Objective: Reproduce the listing word for word. Skip any image.

+--

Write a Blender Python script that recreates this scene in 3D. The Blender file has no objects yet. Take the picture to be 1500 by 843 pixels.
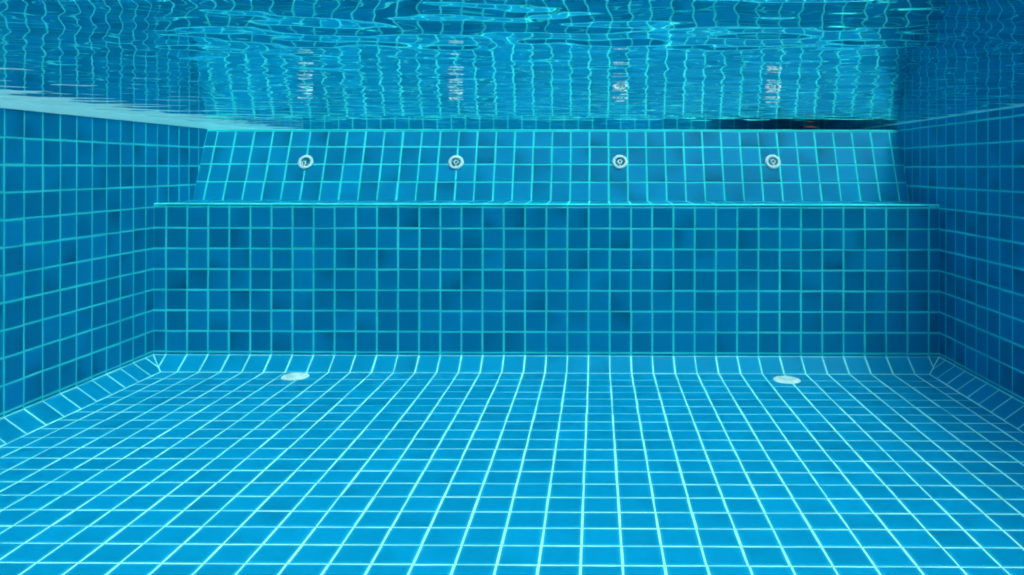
import bpy, math, random
import numpy as np
from mathutils import Vector, Matrix

random.seed(7)
rng = np.random.default_rng(11)
sc = bpy.context.scene
col = sc.collection

# ------------------------------------------------------------------ camera
# Pool units: one tile pitch = 0.1 m.  Pool coordinates (tiles): x right, y away
# from the camera, z up, the camera at the origin; world z = 0 is the pool floor.
S = 0.1
Z0 = 0.9404
def W(x, y, z):
    return Vector((x * S, y * S, z * S + Z0))

FPX, CX, CY, YAW, ROLL = 1212.7, 865.6, 246.7, 0.007, 0.0015   # photograph is 1500 x 843
cam_data = bpy.data.cameras.new('camera')
cam = bpy.data.objects.new('camera', cam_data)
col.objects.link(cam)
cam_data.sensor_width = 36.0
cam_data.lens = FPX / 1500.0 * 36.0
cam_data.shift_x = (750 - CX) / 1500.0
cam_data.shift_y = (CY - 421.5) / 1500.0
cam_data.clip_start = 0.02
cam_data.clip_end = 500.0
cam.matrix_world = (Matrix.Translation(W(0, 0, 0)) @ Matrix.Rotation(YAW, 4, 'Z')
                    @ Matrix.Rotation(math.pi / 2, 4, 'X') @ Matrix.Rotation(ROLL, 4, 'Z'))
sc.camera = cam

def project(p):
    """pixel of a point given in pool units (photograph pixels)"""
    c, s = math.cos(-YAW), math.sin(-YAW)
    x, y = c * p[0] - s * p[1], s * p[0] + c * p[1]
    if y < 0.5:
        return None
    return CX + FPX * x / y, CY - FPX * p[2] / y

# ------------------------------------------------------------------ sky, sun, exposure
SUN_EL, SUN_AZ = 55.0, 140.0
world = bpy.data.worlds.new('World')
sc.world = world
world.use_nodes = True
wn, wl = world.node_tree.nodes, world.node_tree.links
bg = wn['Background']
sky = wn.new('ShaderNodeTexSky')
sky.sky_type = 'NISHITA'
sky.sun_disc = False
sky.sun_elevation = math.radians(SUN_EL)
sky.sun_rotation = math.radians(SUN_AZ)
sky.dust_density = 8.0
sky.ozone_density = 0.3
wl.new(sky.outputs[0], bg.inputs[0])
bg.inputs[1].default_value = 0.11

sun_data = bpy.data.lights.new('sun', 'SUN')
sun_data.energy = 1.5
sun_data.angle = math.radians(58)
sun_data.color = (1.0, 0.95, 0.88)
sun = bpy.data.objects.new('sun', sun_data)
col.objects.link(sun)
el, az = math.radians(SUN_EL), math.radians(SUN_AZ)
sd = Vector((math.sin(az) * math.cos(el), math.cos(az) * math.cos(el), math.sin(el)))
sun.rotation_euler = (-sd).to_track_quat('-Z', 'Y').to_euler()
sun.location = (3, -1, 6)

sc.view_settings.view_transform = 'Standard'
sc.view_settings.look = 'None'
sc.view_settings.gamma = 1.0
sc.view_settings.exposure = 1.60
sc.cycles.max_bounces = 14
sc.cycles.diffuse_bounces = 6
sc.cycles.glossy_bounces = 6
sc.cycles.transmission_bounces = 8
sc.cycles.caustics_refractive = True
sc.cycles.caustics_reflective = True
sc.cycles.blur_glossy = 0.0
sc.cycles.sample_clamp_indirect = 12.0
sc.cycles.use_denoising = True
sc.cycles.filter_width = 1.8

# ------------------------------------------------------------------ helpers
def tag(o, label=None, cat=None, group=None, kind=None):
    if label: o['label'] = label
    if cat: o['category'] = cat
    if group: o['group'] = group
    if kind: o['kind'] = kind
    return o

def mesh_from(name, verts, faces, mat, uvs=None, smooth=False):
    me = bpy.data.meshes.new(name)
    me.from_pydata([tuple(v) for v in verts], [], faces)
    if uvs is not None:
        lay = me.uv_layers.new(name='UVMap')
        k = 0
        for f in faces:
            for vi in f:
                lay.data[k].uv = uvs[vi]
                k += 1
    if smooth:
        me.polygons.foreach_set('use_smooth', [True] * len(me.polygons))
    if mat: me.materials.append(mat)
    me.update()
    return me

def link(name, data, parent=None, matrix=None):
    o = bpy.data.objects.new(name, data)
    col.objects.link(o)
    if parent is not None:
        o.parent = parent
    if matrix is not None:
        o.matrix_world = matrix
        if parent is not None:
            o.matrix_parent_inverse = Matrix.Identity(4)
            o.matrix_basis = Matrix.Translation(-parent.location) @ matrix if parent.parent is None and parent.type == 'EMPTY' else matrix
    return o

def root(name, loc):
    o = bpy.data.objects.new(name, None)
    o.empty_display_size = 0.1
    col.objects.link(o)
    o.location = loc
    return o

def box_mesh(name, lo, hi, mat):
    """box between two corners in pool units, as world-space mesh"""
    (x0, y0, z0), (x1, y1, z1) = lo, hi
    v = [W(x, y, z) for z in (z0, z1) for y in (y0, y1) for x in (x0, x1)]
    f = [(0, 2, 3, 1), (4, 5, 7, 6), (0, 1, 5, 4), (2, 6, 7, 3), (0, 4, 6, 2), (1, 3, 7, 5)]
    return mesh_from(name, v, f, mat)

def extrude_x(name, prof, x0, x1, mat, parent_loc=None):
    """prism of a (y, z) profile along x, pool units"""
    n = len(prof)
    v = [W(x0, y, z) for y, z in prof] + [W(x1, y, z) for y, z in prof]
    f = [(i, (i + 1) % n, n + (i + 1) % n, n + i) for i in range(n)]
    f += [tuple(range(n))[::-1], tuple(range(n, 2 * n))]
    me = mesh_from(name, v, f, mat)
    import bmesh
    bm = bmesh.new(); bm.from_mesh(me)
    bmesh.ops.recalc_face_normals(bm, faces=bm.faces)
    bm.to_mesh(me); bm.free()
    return me

# ------------------------------------------------------------------ materials
def new_mat(name):
    m = bpy.data.materials.new(name)
    m.use_nodes = True
    n = m.node_tree.nodes
    return m, n, m.node_tree.links, n['Principled BSDF']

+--

Written reply:
Write a Blender Python script that recreates this scene in 3D. The Blender file has no objects yet. Take the picture to be 1500 by 843 pixels.
import bpy, math, random
import numpy as np
from mathutils import Vector, Matrix

random.seed(7)
rng = np.random.default_rng(11)
sc = bpy.context.scene
col = sc.collection

# ------------------------------------------------------------------ camera
# Pool units: one tile pitch = 0.1 m.  Pool coordinates (tiles): x right, y away
# from the camera, z up, the camera at the origin; world z = 0 is the pool floor.
S = 0.1
Z0 = 0.9404
def W(x, y, z):
    return Vector((x * S, y * S, z * S + Z0))

FPX, CX, CY, YAW, ROLL = 1212.7, 865.6, 246.7, 0.007, 0.0015   # photograph is 1500 x 843
cam_data = bpy.data.cameras.new('camera')
cam = bpy.data.objects.new('camera', cam_data)
col.objects.link(cam)
cam_data.sensor_width = 36.0
cam_data.lens = FPX / 1500.0 * 36.0
cam_data.shift_x = (750 - CX) / 1500.0
cam_data.shift_y = (CY - 421.5) / 1500.0
cam_data.clip_start = 0.02
cam_data.clip_end = 500.0
cam.matrix_world = (Matrix.Translation(W(0, 0, 0)) @ Matrix.Rotation(YAW, 4, 'Z')
                    @ Matrix.Rotation(math.pi / 2, 4, 'X') @ Matrix.Rotation(ROLL, 4, 'Z'))
sc.camera = cam

def project(p):
    """pixel of a point given in pool units (photograph pixels)"""
    c, s = math.cos(-YAW), math.sin(-YAW)
    x, y = c * p[0] - s * p[1], s * p[0] + c * p[1]
    if y < 0.5:
        return None
    return CX + FPX * x / y, CY - FPX * p[2] / y

# ------------------------------------------------------------------ sky, sun, exposure
SUN_EL, SUN_AZ = 55.0, 140.0
world = bpy.data.worlds.new('World')
sc.world = world
world.use_nodes = True
wn, wl = world.node_tree.nodes, world.node_tree.links
bg = wn['Background']
sky = wn.new('ShaderNodeTexSky')
sky.sky_type = 'NISHITA'
sky.sun_disc = False
sky.sun_elevation = math.radians(SUN_EL)
sky.sun_rotation = math.radians(SUN_AZ)
sky.dust_density = 8.0
sky.ozone_density = 0.3
wl.new(sky.outputs[0], bg.inputs[0])
bg.inputs[1].default_value = 0.11

sun_data = bpy.data.lights.new('sun', 'SUN')
sun_data.energy = 1.5
sun_data.angle = math.radians(58)
sun_data.color = (1.0, 0.95, 0.88)
sun = bpy.data.objects.new('sun', sun_data)
col.objects.link(sun)
el, az = math.radians(SUN_EL), math.radians(SUN_AZ)
sd = Vector((math.sin(az) * math.cos(el), math.cos(az) * math.cos(el), math.sin(el)))
sun.rotation_euler = (-sd).to_track_quat('-Z', 'Y').to_euler()
sun.location = (3, -1, 6)

sc.view_settings.view_transform = 'Standard'
sc.view_settings.look = 'None'
sc.view_settings.gamma = 1.0
sc.view_settings.exposure = 1.60
sc.cycles.max_bounces = 14
sc.cycles.diffuse_bounces = 6
sc.cycles.glossy_bounces = 6
sc.cycles.transmission_bounces = 8
sc.cycles.caustics_refractive = True
sc.cycles.caustics_reflective = True
sc.cycles.blur_glossy = 0.0
sc.cycles.sample_clamp_indirect = 12.0
sc.cycles.use_denoising = True
sc.cycles.filter_width = 1.8

# ------------------------------------------------------------------ helpers
def tag(o, label=None, cat=None, group=None, kind=None):
    if label: o['label'] = label
    if cat: o['category'] = cat
    if group: o['group'] = group
    if kind: o['kind'] = kind
    return o

def mesh_from(name, verts, faces, mat, uvs=None, smooth=False):
    me = bpy.data.meshes.new(name)
    me.from_pydata([tuple(v) for v in verts], [], faces)
    if uvs is not None:
        lay = me.uv_layers.new(name='UVMap')
        k = 0
        for f in faces:
            for vi in f:
                lay.data[k].uv = uvs[vi]
                k += 1
    if smooth:
        me.polygons.foreach_set('use_smooth', [True] * len(me.polygons))
    if mat: me.materials.append(mat)
    me.update()
    return me

def link(name, data, parent=None, matrix=None):
    o = bpy.data.objects.new(name, data)
    col.objects.link(o)
    if parent is not None:
        o.parent = parent
    if matrix is not None:
        o.matrix_world = matrix
        if parent is not None:
            o.matrix_parent_inverse = Matrix.Identity(4)
            o.matrix_basis = Matrix.Translation(-parent.location) @ matrix if parent.parent is None and parent.type == 'EMPTY' else matrix
    return o

def root(name, loc):
    o = bpy.data.objects.new(name, None)
    o.empty_display_size = 0.1
    col.objects.link(o)
    o.location = loc
    return o

def box_mesh(name, lo, hi, mat):
    """box between two corners in pool units, as world-space mesh"""
    (x0, y0, z0), (x1, y1, z1) = lo, hi
    v = [W(x, y, z) for z in (z0, z1) for y in (y0, y1) for x in (x0, x1)]
    f = [(0, 2, 3, 1), (4, 5, 7, 6), (0, 1, 5, 4), (2, 6, 7, 3), (0, 4, 6, 2), (1, 3, 7, 5)]
    return mesh_from(name, v, f, mat)

def extrude_x(name, prof, x0, x1, mat, parent_loc=None):
    """prism of a (y, z) profile along x, pool units"""
    n = len(prof)
    v = [W(x0, y, z) for y, z in prof] + [W(x1, y, z) for y, z in prof]
    f = [(i, (i + 1) % n, n + (i + 1) % n, n + i) for i in range(n)]
    f += [tuple(range(n))[::-1], tuple(range(n, 2 * n))]
    me = mesh_from(name, v, f, mat)
    import bmesh
    bm = bmesh.new(); bm.from_mesh(me)
    bmesh.ops.recalc_face_normals(bm, faces=bm.faces)
    bm.to_mesh(me); bm.free()
    return me

# ------------------------------------------------------------------ materials
def new_mat(name):
    m = bpy.data.materials.new(name)
    m.use_nodes = True
    n = m.node_tree.nodes
    return m, n, m.node_tree.links, n['Principled BSDF']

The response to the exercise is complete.